Updated

By Tevi TroyFormer Deputy Secretary of Health and Human Services

This week FOX Business Network reported that Congress is looking at three health insurance changes:

  • A mandate for individuals to purchase insurance
  • A mandate for businesses to provide insurance or pay into a pool
  • Some kind of national health insurance exchange

Regarding the exchange idea, whether it is a good idea depends on how it is configured. If it allows individuals to purchase insurance across state lines, thereby allowing individuals to avoid expensive state "mandates" -- requirements that plans cover very specific conditions, rather than allowing plans to develop options that consumers want -- then it could be a very good development. Unfortunately, I am hearing that Congress is unlikely to make that reform, which makes the exchanges less useful.

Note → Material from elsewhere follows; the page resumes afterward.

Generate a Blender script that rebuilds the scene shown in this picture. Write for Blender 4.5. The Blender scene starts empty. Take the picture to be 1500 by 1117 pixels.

A better way of going about this, which does include a reform to allow individuals to purchase insurance across state lines, is a plan that was promoted this week by Senators Richard Burr and Tom Coburn, and described by Duncan Currie in the National Review Online. It would create a refundable tax credit to allow individuals to purchase health insurance, and allow individuals to use money in their Health Savings Accounts to pay for insurance premiums. Senators Coburn and Burr also call for auto-enrollment of eligible individuals into public health programs, a clever mechanism for handling the estimated 20% of the uninsured who are eligible for public forms of coverage but are just not taking advantage of it. It also focuses on prevention of the five chronic conditions that account for roughly 75% of our health care costs . This plan tackles the specific problems of health care rather than changing the whole game for everyone, which is a smart way of going about things.